▶ [Work to be completed]:
Omit images. Retype all entries verbatim.
Start Records shown
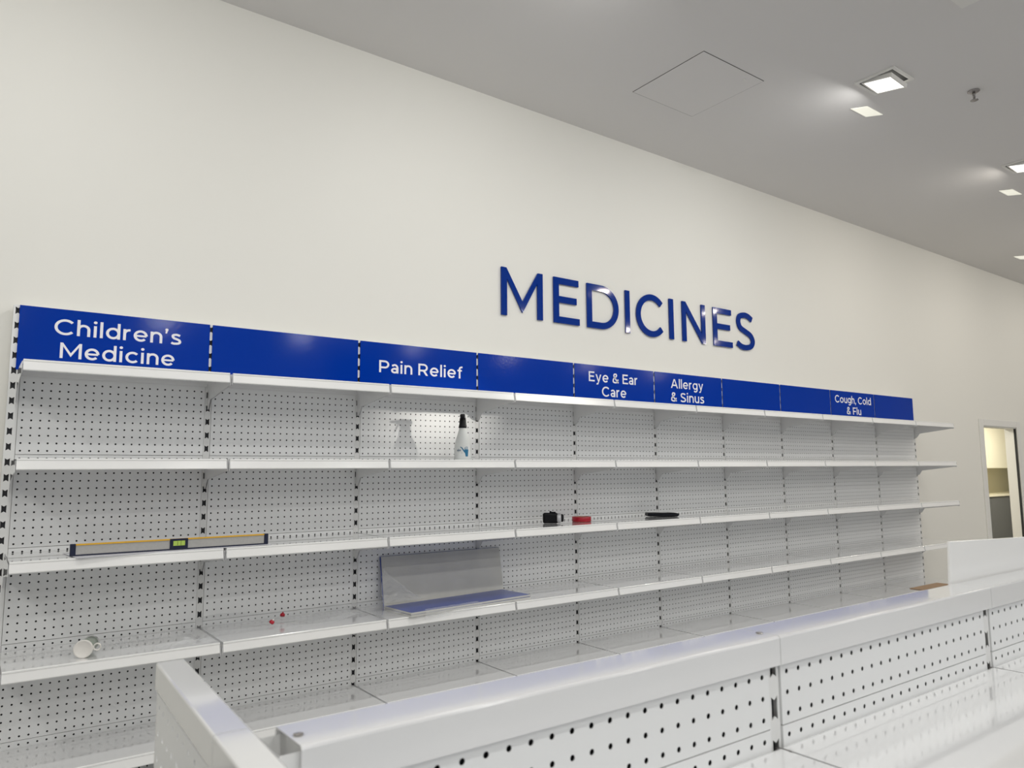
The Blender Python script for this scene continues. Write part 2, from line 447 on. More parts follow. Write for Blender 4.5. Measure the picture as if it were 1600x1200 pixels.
# ------------------------------------------------------------------ ceiling fittings, reflected light patches
def downlight_part_meshes():
    s = 0.147
    bm = bmesh.new()
    for (x0, x1, y0, y1) in ((-s, s, -s, -s+0.022), (-s, s, s-0.022, s), (-s, -s+0.022, -s+0.022, s-0.022), (s-0.022, s, -s+0.022, s-0.022)):
        add_box(bm, x0, x1, y0, y1, -0.012, -0.001)
    frame = mesh_of('frame', bm, M_TRIM)
    gap = mesh_of('recess', box_mesh(-s+0.021, s-0.021, -s+0.021, s-0.021, -0.004, -0.0015), M_GAP)
    hs = 0.112
    bm = bmesh.new()
    for (x0, x1, y0, y1) in ((-hs, hs, -hs, -hs+0.012), (-hs, hs, hs-0.012, hs), (-hs, -hs+0.012, -hs+0.012, hs-0.012), (hs-0.012, hs, -hs+0.012, hs-0.012)):
        add_box(bm, x0, x1, y0, y1, -0.014, 0.014)
    gim = mesh_of('gimbal', bm, M_TRIM)
    lens = mesh_of('lit_face', box_mesh(-hs+0.012, hs-0.012, -hs+0.012, hs-0.012, -0.010, 0.004), M_LENS)
    return frame, gap, gim, lens
DLM = downlight_part_meshes()
dl_labels = {(0, 0): 'square recessed ceiling downlight nearest the access hatch, whole in view', (1, 0): 'square recessed ceiling downlight at the right edge, beyond the sprinkler'}
for j in range(4):
    for i in range(-4, 5):
        lx, ly = LX0 + i*LDX, LY0 - j*LDY
        if (i, j) not in dl_labels: continue
        lab = dl_labels[(i, j)]
        t = thing('ceiling_downlight', lab, 'ceiling light', (lx, ly, CEIL), group='ceiling downlights')
        link('frame', DLM[0], t); link('recess', DLM[1], t)
        g = link('gimbal', DLM[2], t, (0, 0, -0.026), (math.radians(11), math.radians(4), 0))
        link('lit_face', DLM[3], g)
pl = [((5.50, -1.452), 'small reflected light patch on the ceiling by the downlight nearest the hatch'), ((8.455, -1.40), 'small reflected light patch on the ceiling by the downlight at the right edge'),
      ((11.33, -0.50), 'small reflected light patch cut off by the right edge, lowest on the ceiling')]
for (px, py), lab in pl:  # glowing plates shaped as reflected light patches, not lamps
    t = thing('ceiling_light_patch', lab, 'ceiling light', (px, py, CEIL))
    hs = 0.085
    bm = bmesh.new(); add_prism(bm, [(-0.15, 0.05), (-0.08, -0.05), (0.155, -0.05), (0.08, 0.05)], 'z', -0.003, -0.001)
    obj('lit_face', bm, M_PATCH, t)
    t.rotation_euler = (0, 0, 0.0)
# access hatch
t = thing('access_hatch', 'square flush access panel in the ceiling', 'hatch', (4.075, -0.918, CEIL))
hw, hh = 0.336, 0.336
obj('shadow_gap', box_mesh(-hw-0.004, hw+0.004, -hh-0.004, hh+0.004, -0.0016, -0.0006), M_GAP, t)
obj('panel', box_mesh(-hw, hw, -hh, hh, -0.0032, -0.0018), M_HATCH, t)
bm = bmesh.new(); add_lathe(bm, [(0.012, -0.0052), (0.012, -0.0034)], 20)
obj('lock', bm, M_TRIM, t, (0.20, -0.27, 0))
# sprinkler
t = thing('fire_sprinkler', 'small metal pendant fire sprinkler on the ceiling', 'sprinkler', (5.85, -2.10, CEIL))
bm = bmesh.new(); add_lathe(bm, [(0.042, -0.001), (0.042, -0.006), (0.030, -0.014), (0.016, -0.016)], 28)
obj('cover_plate', bm, M_STEEL, t)
bm = bmesh.new(); add_lathe(bm, [(0.011, -0.016), (0.011, -0.034), (0.006, -0.036), (0.005, -0.060)], 16)
for s in (-1, 1):
    add_tube(bm, [(s*0.010, 0, -0.032), (s*0.019, 0, -0.045), (s*0.015, 0, -0.062), (0, 0, -0.072)], 0.0035, 8)
obj('frame_arms', bm, M_STEEL, t)
bm = bmesh.new(); add_lathe(bm, [(0.004, -0.070), (0.026, -0.073), (0.027, -0.076), (0.004, -0.078)], 22)
obj('deflector', bm, M_STEEL, t)
tag(obj('ceiling_vent', box_mesh(4.06, 4.66, -3.11, -2.512, CEIL-0.012, CEIL-0.001, bevel=0.002, segs=1), M_TRIM), 'pale square ceiling vent panel just cut off at the top edge', 'vent')

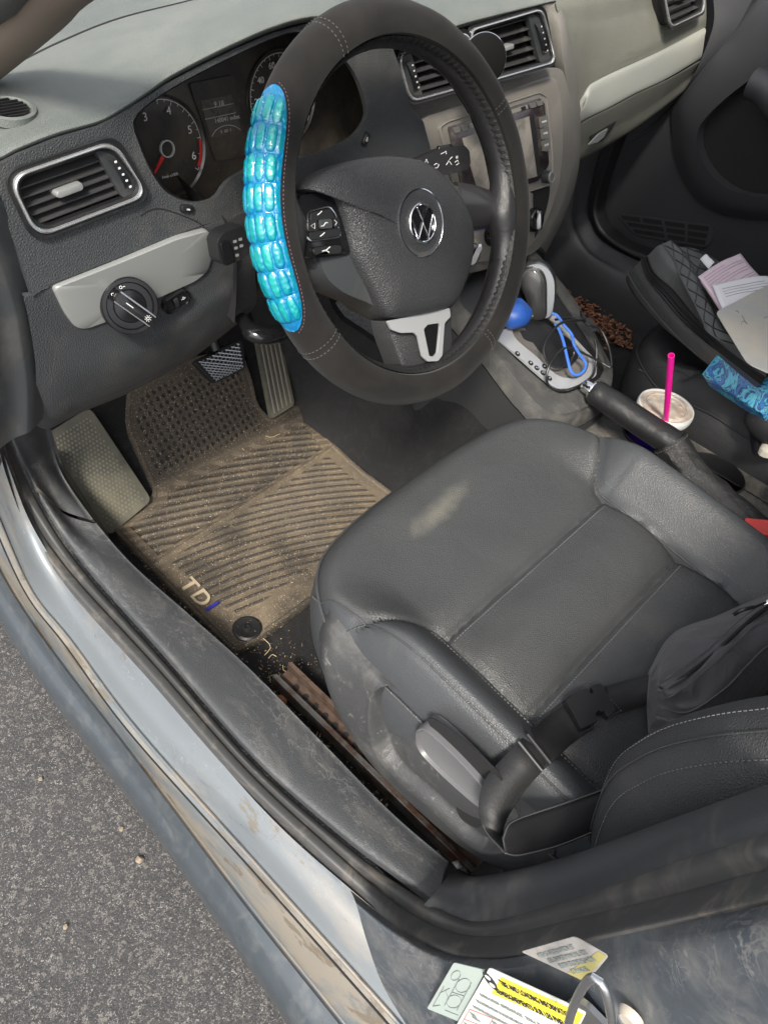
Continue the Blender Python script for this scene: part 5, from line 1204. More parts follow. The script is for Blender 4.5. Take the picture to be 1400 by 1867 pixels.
End Records shown
▶ [Correct result]:
The Blender Python script for this scene continues. Write part 2, from line 447 on. More parts follow. Write for Blender 4.5. Measure the picture as if it were 1600x1200 pixels.
# ------------------------------------------------------------------ ceiling fittings, reflected light patches
def downlight_part_meshes():
    s = 0.147
    bm = bmesh.new()
    for (x0, x1, y0, y1) in ((-s, s, -s, -s+0.022), (-s, s, s-0.022, s), (-s, -s+0.022, -s+0.022, s-0.022), (s-0.022, s, -s+0.022, s-0.022)):
        add_box(bm, x0, x1, y0, y1, -0.012, -0.001)
    frame = mesh_of('frame', bm, M_TRIM)
    gap = mesh_of('recess', box_mesh(-s+0.021, s-0.021, -s+0.021, s-0.021, -0.004, -0.0015), M_GAP)
    hs = 0.112
    bm = bmesh.new()
    for (x0, x1, y0, y1) in ((-hs, hs, -hs, -hs+0.012), (-hs, hs, hs-0.012, hs), (-hs, -hs+0.012, -hs+0.012, hs-0.012), (hs-0.012, hs, -hs+0.012, hs-0.012)):
        add_box(bm, x0, x1, y0, y1, -0.014, 0.014)
    gim = mesh_of('gimbal', bm, M_TRIM)
    lens = mesh_of('lit_face', box_mesh(-hs+0.012, hs-0.012, -hs+0.012, hs-0.012, -0.010, 0.004), M_LENS)
    return frame, gap, gim, lens
DLM = downlight_part_meshes()
dl_labels = {(0, 0): 'square recessed ceiling downlight nearest the access hatch, whole in view', (1, 0): 'square recessed ceiling downlight at the right edge, beyond the sprinkler'}
for j in range(4):
    for i in range(-4, 5):
        lx, ly = LX0 + i*LDX, LY0 - j*LDY
        if (i, j) not in dl_labels: continue
        lab = dl_labels[(i, j)]
        t = thing('ceiling_downlight', lab, 'ceiling light', (lx, ly, CEIL), group='ceiling downlights')
        link('frame', DLM[0], t); link('recess', DLM[1], t)
        g = link('gimbal', DLM[2], t, (0, 0, -0.026), (math.radians(11), math.radians(4), 0))
        link('lit_face', DLM[3], g)
pl = [((5.50, -1.452), 'small reflected light patch on the ceiling by the downlight nearest the hatch'), ((8.455, -1.40), 'small reflected light patch on the ceiling by the downlight at the right edge'),
      ((11.33, -0.50), 'small reflected light patch cut off by the right edge, lowest on the ceiling')]
for (px, py), lab in pl:  # glowing plates shaped as reflected light patches, not lamps
    t = thing('ceiling_light_patch', lab, 'ceiling light', (px, py, CEIL))
    hs = 0.085
    bm = bmesh.new(); add_prism(bm, [(-0.15, 0.05), (-0.08, -0.05), (0.155, -0.05), (0.08, 0.05)], 'z', -0.003, -0.001)
    obj('lit_face', bm, M_PATCH, t)
    t.rotation_euler = (0, 0, 0.0)
# access hatch
t = thing('access_hatch', 'square flush access panel in the ceiling', 'hatch', (4.075, -0.918, CEIL))
hw, hh = 0.336, 0.336
obj('shadow_gap', box_mesh(-hw-0.004, hw+0.004, -hh-0.004, hh+0.004, -0.0016, -0.0006), M_GAP, t)
obj('panel', box_mesh(-hw, hw, -hh, hh, -0.0032, -0.0018), M_HATCH, t)
bm = bmesh.new(); add_lathe(bm, [(0.012, -0.0052), (0.012, -0.0034)], 20)
obj('lock', bm, M_TRIM, t, (0.20, -0.27, 0))
# sprinkler
t = thing('fire_sprinkler', 'small metal pendant fire sprinkler on the ceiling', 'sprinkler', (5.85, -2.10, CEIL))
bm = bmesh.new(); add_lathe(bm, [(0.042, -0.001), (0.042, -0.006), (0.030, -0.014), (0.016, -0.016)], 28)
obj('cover_plate', bm, M_STEEL, t)
bm = bmesh.new(); add_lathe(bm, [(0.011, -0.016), (0.011, -0.034), (0.006, -0.036), (0.005, -0.060)], 16)
for s in (-1, 1):
    add_tube(bm, [(s*0.010, 0, -0.032), (s*0.019, 0, -0.045), (s*0.015, 0, -0.062), (0, 0, -0.072)], 0.0035, 8)
obj('frame_arms', bm, M_STEEL, t)
bm = bmesh.new(); add_lathe(bm, [(0.004, -0.070), (0.026, -0.073), (0.027, -0.076), (0.004, -0.078)], 22)
obj('deflector', bm, M_STEEL, t)
tag(obj('ceiling_vent', box_mesh(4.06, 4.66, -3.11, -2.512, CEIL-0.012, CEIL-0.001, bevel=0.002, segs=1), M_TRIM), 'pale square ceiling vent panel just cut off at the top edge', 'vent')

Continue the Blender Python script for this scene: part 5, from line 1204. More parts follow. The script is for Blender 4.5. Take the picture to be 1400 by 1867 pixels.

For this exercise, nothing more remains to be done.